§ **Problem to work on**: Look through the data below and extract, unchanged, the lines from the one that contains "Reconstruct this image" to the one that contains "C = sc.collection", both included.

§ **Dataset records**:
========
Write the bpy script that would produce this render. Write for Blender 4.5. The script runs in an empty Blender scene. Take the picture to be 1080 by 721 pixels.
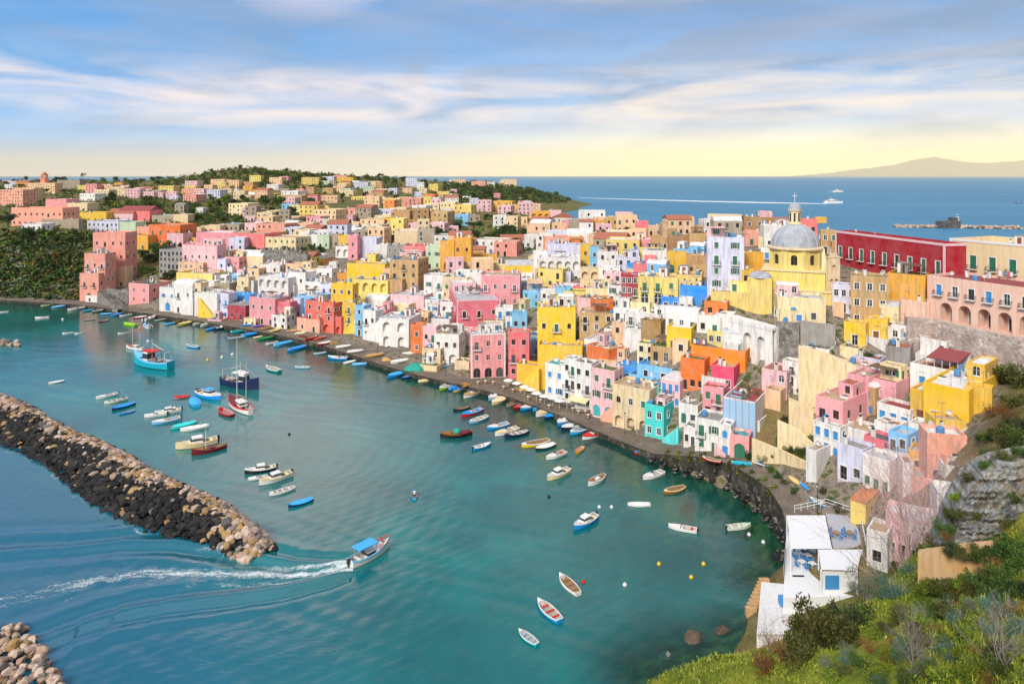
========
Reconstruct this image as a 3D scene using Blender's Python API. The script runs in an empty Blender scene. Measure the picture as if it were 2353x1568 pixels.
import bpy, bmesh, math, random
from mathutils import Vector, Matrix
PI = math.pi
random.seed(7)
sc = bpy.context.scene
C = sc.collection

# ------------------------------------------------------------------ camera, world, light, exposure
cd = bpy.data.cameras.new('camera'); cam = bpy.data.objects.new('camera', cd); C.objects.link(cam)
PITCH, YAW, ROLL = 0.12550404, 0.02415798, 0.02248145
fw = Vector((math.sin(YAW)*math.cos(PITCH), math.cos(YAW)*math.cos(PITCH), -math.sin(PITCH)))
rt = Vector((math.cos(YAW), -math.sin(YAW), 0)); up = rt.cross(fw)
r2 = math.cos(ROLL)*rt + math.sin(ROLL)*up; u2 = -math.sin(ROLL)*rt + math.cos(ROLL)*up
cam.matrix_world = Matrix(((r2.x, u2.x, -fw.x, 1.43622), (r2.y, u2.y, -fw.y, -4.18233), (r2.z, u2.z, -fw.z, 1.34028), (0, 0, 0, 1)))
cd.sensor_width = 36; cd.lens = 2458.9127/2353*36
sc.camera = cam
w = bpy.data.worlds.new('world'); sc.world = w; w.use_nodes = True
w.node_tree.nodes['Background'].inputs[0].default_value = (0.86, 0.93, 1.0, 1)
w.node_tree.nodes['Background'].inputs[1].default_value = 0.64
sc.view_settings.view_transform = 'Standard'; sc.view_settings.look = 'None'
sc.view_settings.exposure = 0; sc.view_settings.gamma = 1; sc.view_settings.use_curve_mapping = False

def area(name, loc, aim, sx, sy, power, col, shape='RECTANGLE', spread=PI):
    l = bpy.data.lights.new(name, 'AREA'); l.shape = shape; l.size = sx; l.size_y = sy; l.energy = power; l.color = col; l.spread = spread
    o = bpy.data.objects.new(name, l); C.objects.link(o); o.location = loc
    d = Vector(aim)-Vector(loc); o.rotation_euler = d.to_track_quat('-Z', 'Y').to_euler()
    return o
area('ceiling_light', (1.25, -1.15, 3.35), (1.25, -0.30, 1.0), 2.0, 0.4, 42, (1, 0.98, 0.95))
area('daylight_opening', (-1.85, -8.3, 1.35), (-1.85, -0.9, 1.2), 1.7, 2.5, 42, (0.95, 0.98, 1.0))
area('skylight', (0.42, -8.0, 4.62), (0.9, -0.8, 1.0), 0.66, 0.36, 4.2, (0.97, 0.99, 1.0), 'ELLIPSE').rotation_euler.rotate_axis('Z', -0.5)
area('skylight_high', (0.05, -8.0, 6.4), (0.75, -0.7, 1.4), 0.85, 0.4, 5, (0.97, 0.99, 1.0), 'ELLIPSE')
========
§ **Output of the task**:
Reconstruct this image as a 3D scene using Blender's Python API. The script runs in an empty Blender scene. Measure the picture as if it were 2353x1568 pixels.
import bpy, bmesh, math, random
from mathutils import Vector, Matrix
PI = math.pi
random.seed(7)
sc = bpy.context.scene
C = sc.collection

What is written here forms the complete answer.